The endless scroll, where distraction becomes an identity.
The rage-bait of political feeds, where indignation fills the void that conviction ought to occupy.
The pornography feedback loop, where novelty substitutes for intimacy.
The compulsive chase of achievement — resumes, followers, money — when the point is no longer the thing achieved but the next hit of validation.
Even the churn of streaming culture: another series, another season, not because the last one thrilled us but because we can’t stand the boredom.
Camus knew this temptation. He once wrote in his notebooks that “one must imagine Sisyphus happy.” The phrase has become an ironic slogan for resilience, but part of what he meant is that if you can’t find joy in the labor itself, you’ll search for solace elsewhere. And that “elsewhere” is very likely to be fucked up.
The erotic alternative
It matters that the temptation is framed in terms of eros. For both Dostoevsky and Camus, the absence of love is what makes depravity hollow. Stavrogin can’t love because he can’t will anything beyond himself. Clamence can’t love because he can’t repent — and repentance, too, requires an other.
What’s missing is not just a partner but a posture: eros as openness to the world, as willingness to risk the self in attachment. Real desire is a bridge outward. Anesthetic desire is a wall.
That’s why Clamence’s pleasures are not celebrations of life. It’s always about evasion.
This still matters, right?
The language of “depravity” is out of fashion, but it’s still very much a thing. And the tools for anesthesia are more abundant and more addictive than ever. And the cost is the same as it was for Stavrogin and Clamence: the self that tries to escape consciousness by drowning it only magnifies the consciousness it fears.
The attempt to forget becomes another way of remembering. The noise becomes another form of silence.
Camus and Dostoevsky remind us that what’s at stake isn’t pleasure versus prudishness. It’s anesthesia versus eros, solace versus joy. One diminishes, the other enlarges.
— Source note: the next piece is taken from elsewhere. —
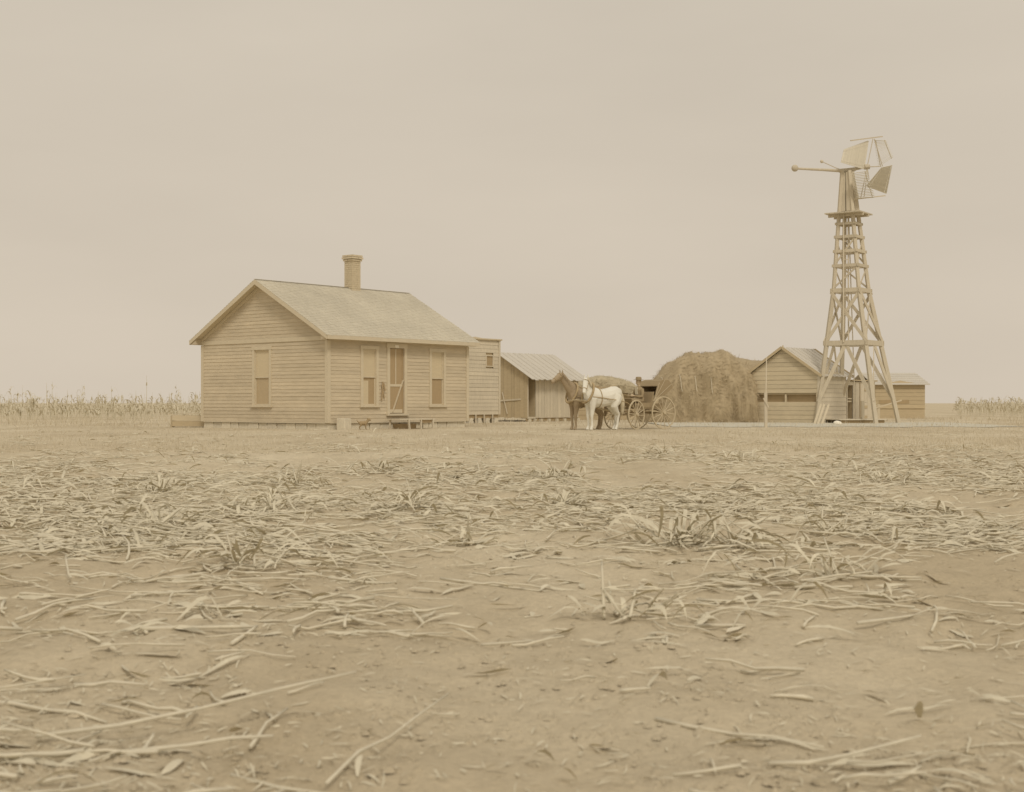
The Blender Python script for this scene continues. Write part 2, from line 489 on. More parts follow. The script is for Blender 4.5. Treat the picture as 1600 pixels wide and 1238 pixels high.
window(front, 1.43, 2.24, 0.722, 2.722, M_SCREEN, (1.57, 1.83))
window(front, 4.70, 5.53, 0.722, 2.722, M_SCREEN)
window(gable, 2.68, 3.64, 0.722, 2.722, M_GLASS)
# screen door
dr = part('door_frame', M_TRIM, front, [(2.64, 2.76, -0.05, 0.036, 0.50, 2.68), (3.46, 3.58, -0.05, 0.036, 0.50, 2.68),
                                        (2.62, 3.60, -0.05, 0.042, 2.68, 2.843), (2.60, 3.62, -0.05, 0.10, 0.43, 0.50)])
sdoor = part('screen_door', M_SCREEN, front, [(2.77, 3.45, -0.045, -0.03, 0.55, 2.67)])
part('door_stile', M_TRIM, front, [(2.77, 2.82, -0.03, -0.012, 0.52, 2.67)], sdoor)
part('door_stile', M_SCREEN, front, [(3.40, 3.45, -0.03, -0.012, 0.52, 2.67)], sdoor)
part('door_rail', M_TRIM, front, [(2.82, 3.40, -0.03, -0.014, 1.40, 1.48)], sdoor)
part('door_rail', M_TRIM, front, [(2.82, 3.40, -0.03, -0.014, 0.52, 0.64)], sdoor)
part('door_muntin', M_TRIM, front, [(3.07, 3.105, -0.03, -0.014, 1.48, 2.66)], sdoor)
MB().bar((3.42, 0.0, 1.62), (2.92, 0.0, 0.56), 0.02, 0.055, up=(0, 1, 0)).build('door_brace', M_TRIM, sdoor)
part('door_plate', M_SIGN, front, [(2.99, 3.17, 0.043, 0.055, 2.69, 2.78)])
# tool hung beside the window
o = MB().bar((2.42, -0.05, 1.55), (2.36, -0.05, 0.95), 0.05, 0.02, up=(0, 1, 0)).bar((2.36, -0.06, 1.45), (2.48, -0.06, 1.0), 0.04, 0.02, up=(0, 1, 0)) \
    .bar((2.44, -0.07, 1.5), (2.50, -0.07, 1.25), 0.05, 0.02, up=(0, 1, 0)).build('leather_strap', M_SCREEN, None)
o.matrix_world = house.matrix_world if False else Matrix.Translation((-5.83, 42.5, 0)) @ Matrix.Rotation(RZ, 4, 'Z')
tag(o, 'dark strap hung on the clapboards between left window and screen door', 'strap')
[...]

One hides, the other risks.
A closing thought
So when Clamence tells us that drink and women were the only solace he deserved, he’s telling the truth. He has forfeited joy. He can’t repent, can’t love, can’t leap into the river. He can only numb himself and talk, talk about it.
As I said in the long post, we’re not trapped in a novel. We have more options than he does. The challenge is to notice when our pleasures are really anesthetics, when solace is being mistaken for joy. And then to risk the kind of attachment — to others, to work, to a world — that can’t be consumed but only lived.
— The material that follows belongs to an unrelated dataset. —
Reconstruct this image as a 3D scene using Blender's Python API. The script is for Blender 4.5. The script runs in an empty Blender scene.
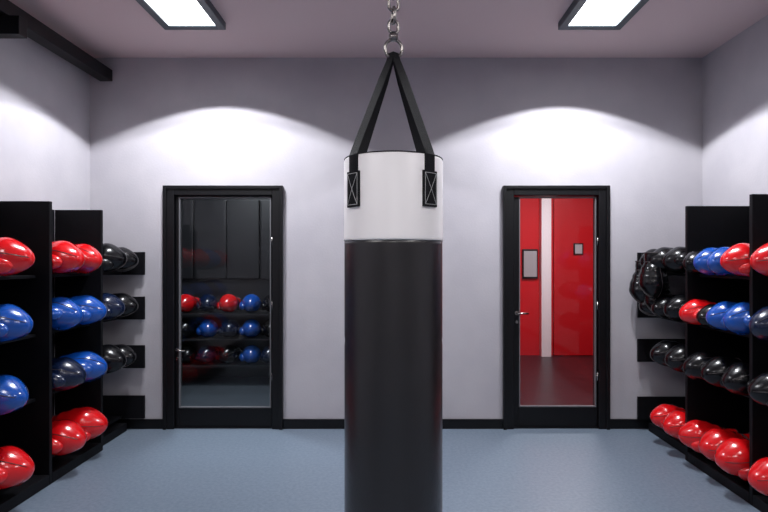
import bpy, bmesh, math, random
from mathutils import Vector, Matrix
random.seed(4)
S = bpy.context.scene
S.view_settings.view_transform = 'Standard'
S.view_settings.look = 'None'
S.view_settings.exposure = 0.0

# ------------------------------------------------------------ materials
def mat(name, col, rough=0.5, spec=0.5, metal=0.0, coat=0.0, emit=None, es=0.0,
        bump=0.0, bscale=50, col2=None, cscale=8, detail=4, croll=0.12):
    m = bpy.data.materials.new(name); m.use_nodes = True
    nt = m.node_tree; b = nt.nodes['Principled BSDF']
    b.inputs['Base Color'].default_value = (*col, 1)
    b.inputs['Roughness'].default_value = rough
    b.inputs['Specular IOR Level'].default_value = spec
    b.inputs['Metallic'].default_value = metal
    b.inputs['Coat Weight'].default_value = coat
    b.inputs['Coat Roughness'].default_value = croll
    if emit:
        b.inputs['Emission Color'].default_value = (*emit, 1)
        b.inputs['Emission Strength'].default_value = es
    if bump or col2:
        tc = nt.nodes.new('ShaderNodeTexCoord')
    if bump:
        n = nt.nodes.new('ShaderNodeTexNoise'); n.inputs['Scale'].default_value = bscale
        n.inputs['Detail'].default_value = detail
        bp = nt.nodes.new('ShaderNodeBump'); bp.inputs['Strength'].default_value = bump
        bp.inputs['Distance'].default_value = 0.01
        nt.links.new(tc.outputs['Object'], n.inputs['Vector'])
        nt.links.new(n.outputs['Fac'], bp.inputs['Height'])
        nt.links.new(bp.outputs['Normal'], b.inputs['Normal'])
    if col2:
        n2 = nt.nodes.new('ShaderNodeTexNoise'); n2.inputs['Scale'].default_value = cscale
        n2.inputs['Detail'].default_value = 6
        r = nt.nodes.new('ShaderNodeValToRGB')
        r.color_ramp.elements[0].position = 0.35; r.color_ramp.elements[1].position = 0.65
        r.color_ramp.elements[0].color = (*col, 1); r.color_ramp.elements[1].color = (*col2, 1)
        nt.links.new(tc.outputs['Object'], n2.inputs['Vector'])
        nt.links.new(n2.outputs['Fac'], r.inputs['Fac'])
        nt.links.new(r.outputs['Color'], b.inputs['Base Color'])
    return m

M_wall = mat('wall_paint', (0.425,0.405,0.44), 0.75, 0.3, bump=0.12, bscale=60, col2=(0.465,0.445,0.475), cscale=3)
M_ceil = mat('ceiling_paint', (0.66,0.53,0.53), 0.85, 0.2, bump=0.08, bscale=50)
M_floor = mat('floor_rubber', (0.14,0.18,0.235), 0.42, 0.45, bump=0.12, bscale=120, col2=(0.18,0.225,0.285), cscale=45)
M_blk = mat('black_paint', (0.003,0.003,0.004), 0.4, 0.3)
M_rack = mat('rack_black_laminate', (0.0035,0.0035,0.005), 0.55, 0.18, bump=0.1, bscale=40)
M_leather = mat('bag_black_leather', (0.010,0.009,0.010), 0.40, 0.6, coat=0.5, bump=0.5, bscale=9, detail=7, croll=0.25)
M_white = mat('bag_white_vinyl', (0.95,0.93,0.94), 0.4, 0.5, bump=0.12, bscale=12)
M_web = mat('webbing_black', (0.006,0.006,0.008), 0.75, 0.25, bump=0.4, bscale=300)
M_stitch = mat('stitch_thread', (0.6,0.6,0.6), 0.8)
M_steel = mat('chain_steel', (0.30,0.28,0.27), 0.25, 0.5, metal=1.0)
M_red = mat('leather_red', (0.66,0.005,0.008), 0.22, 0.5, coat=0.7, bump=0.15, bscale=18)
M_blue = mat('leather_blue', (0.005,0.070,0.36), 0.22, 0.5, coat=0.7, bump=0.15, bscale=18)
M_navy = mat('leather_navy', (0.004,0.010,0.035), 0.25, 0.4, coat=0.4, bump=0.15, bscale=18)
M_black = mat('leather_black', (0.003,0.003,0.004), 0.25, 0.3, coat=0.2, bump=0.15, bscale=18)
M_seam = mat('leather_piping', (0.012,0.004,0.006), 0.5)
M_cap = mat('lace_white', (0.6,0.6,0.62), 0.4)
M_redwall = mat('red_paint', (0.64,0.008,0.015), 0.6, 0.3, bump=0.05, bscale=40)
M_reddoor = mat('red_door_paint', (0.50,0.005,0.010), 0.5, 0.3)
M_dfloor = mat('dark_wood_floor', (0.018,0.007,0.010), 0.35, 0.35, col2=(0.035,0.013,0.017), cscale=6)
M_dwall = mat('dark_wall_paint', (0.02,0.02,0.023), 0.7, 0.3)
M_locker = mat('dark_locker', (0.009,0.009,0.011), 0.4, 0.5)
M_grey = mat('grey_trim', (0.12,0.12,0.13), 0.5)
M_sheet = mat('notice_paper', (0.4,0.4,0.42), 0.5)
M_whitep = mat('white_paint', (0.9,0.87,0.9), 0.5)
M_panel = mat('light_diffuser', (0.9,0.9,0.9), 0.5, emit=(0.93,0.97,1.0), es=6.0)
M_fill = mat('fill_panel_rear', (0.9,0.9,0.9), 0.5, emit=(1.0,0.97,0.97), es=18.0)  # glow for the unseen fill panels, added as front light
M_housing = mat('light_housing', (0.03,0.045,0.06), 0.4)
M_glass = bpy.data.materials.new('door_glass'); M_glass.use_nodes = True
nt = M_glass.node_tree; nt.nodes.clear()
o = nt.nodes.new('ShaderNodeOutputMaterial'); mx = nt.nodes.new('ShaderNodeMixShader')
t = nt.nodes.new('ShaderNodeBsdfTransparent'); t.inputs[0].default_value = (0.93,0.95,0.96,1)
g = nt.nodes.new('ShaderNodeBsdfGlossy'); g.inputs['Roughness'].default_value = 0.02
mx.inputs[0].default_value = 0.02
nt.links.new(t.outputs[0], mx.inputs[1]); nt.links.new(g.outputs[0], mx.inputs[2]); nt.links.new(mx.outputs[0], o.inputs[0])

# ------------------------------------------------------------ helpers
def add(me, name, parent=None):
    ob = bpy.data.objects.new(name, me); S.collection.objects.link(ob)
    if parent: ob.parent = parent
    return ob
def empty(name, loc=(0,0,0)):
    e = bpy.data.objects.new(name, None); e.empty_display_size = 0.1
    S.collection.objects.link(e); return e
def boxes(name, lst, m, parent=None, bevel=0.0):
    bm = bmesh.new()
    for (x0,x1,y0,y1,z0,z1) in lst:
        r = bmesh.ops.create_cube(bm, size=1)
        for v in r['verts']:
            v.co = Vector(((x0+x1)/2+v.co.x*(x1-x0), (y0+y1)/2+v.co.y*(y1-y0), (z0+z1)/2+v.co.z*(z1-z0)))
    if bevel: bmesh.ops.bevel(bm, geom=bm.edges[:], offset=bevel, segments=2, affect='EDGES', profile=0.6)
    me = bpy.data.meshes.new(name); bm.to_mesh(me); bm.free()
    me.materials.append(m); return add(me, name, parent)
def box(name, x0,x1,y0,y1,z0,z1, m, parent=None, bevel=0.0):
    return boxes(name, [(x0,x1,y0,y1,z0,z1)], m, parent, bevel)
def smooth(ob):
    for p in ob.data.polygons: p.use_smooth = True
def lathe(name, prof, m, c, seg=96, parent=None):
    bm = bmesh.new(); rings = []
    for r,z in prof:
        rings.append([bm.verts.new((c[0]+r*math.cos(2*math.pi*i/seg), c[1]+r*math.sin(2*math.pi*i/seg), z)) for i in range(seg)])
    for a,b in zip(rings, rings[1:]):
        for i in range(seg):
            bm.faces.new((a[i],a[(i+1)%seg],b[(i+1)%seg],b[i]))
    bm.faces.new(rings[0][::-1]); bm.faces.new(rings[-1])
    bmesh.ops.recalc_face_normals(bm, faces=bm.faces[:])
    me = bpy.data.meshes.new(name); bm.to_mesh(me); bm.free(); me.materials.append(m)
    ob = add(me, name, parent); smooth(ob)
    return ob
def tube(bm, pts, r, seg=8, closed=False, mi=0):
    n = len(pts); rings = []; prev=None
    for i,p in enumerate(pts):
        if closed: d = pts[(i+1)%n]-pts[i-1]
        else: d = pts[min(i+1,n-1)]-pts[max(i-1,0)]
        d.normalize()
        up = Vector((0,0,1)) if abs(d.z)<0.9 else Vector((0,1,0))
        if i:
            u = prev - d*prev.dot(d)
            if u.length<1e-4: u = d.cross(up)
        else: u = d.cross(up)
        u.normalize(); prev = u; w = d.cross(u)
        rings.append([bm.verts.new(p+r*(math.cos(2*math.pi*k/seg)*u+math.sin(2*math.pi*k/seg)*w)) for k in range(seg)])
    rng = range(n) if closed else range(n-1)
    for i in rng:
        a=rings[i]; b=rings[(i+1)%n]
        off = 0
        if closed and i==n-1:
            off = min(range(seg), key=lambda k:(a[0].co-b[k].co).length)
        for k in range(seg):
            f=bm.faces.new((a[k],a[(k+1)%seg],b[(k+1+off)%seg],b[(k+off)%seg])); f.material_index=mi; f.smooth=True
    if not closed:
        bm.faces.new(rings[0][::-1]).material_index=mi; bm.faces.new(rings[-1]).material_index=mi
def finish(bm, name, mats, parent=None):
    bmesh.ops.recalc_face_normals(bm, faces=bm.faces[:])
    me = bpy.data.meshes.new(name); bm.to_mesh(me); bm.free()
    for m in mats: me.materials.append(m)
    return add(me, name, parent)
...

Stavrogin sought the depths of debauchery and found a void. Clamence sought solace and found only mirrors. The rest of us, if we’re lucky, can still seek joy. And we should. Every. Goddamn. Day.


Thanks for this great series, which I’m enjoying so far. Love The Fall but never read Demons - your discussion is inspiring me to check it out sometime. You highlight “solace” in that passage from Clamence, but what jumped out at me instead was “worthy.” It’s not just that he’s chasing fleeting pleasures for solace in place of joy. He’s doing this because he doesn’t think anything better is attainable; even worse, while it may be attainable for others it’s not attainable for him because he’s fallen. Hence, his quest to drag others down to his level.
This is what happens to people without faith…they chase after the wind.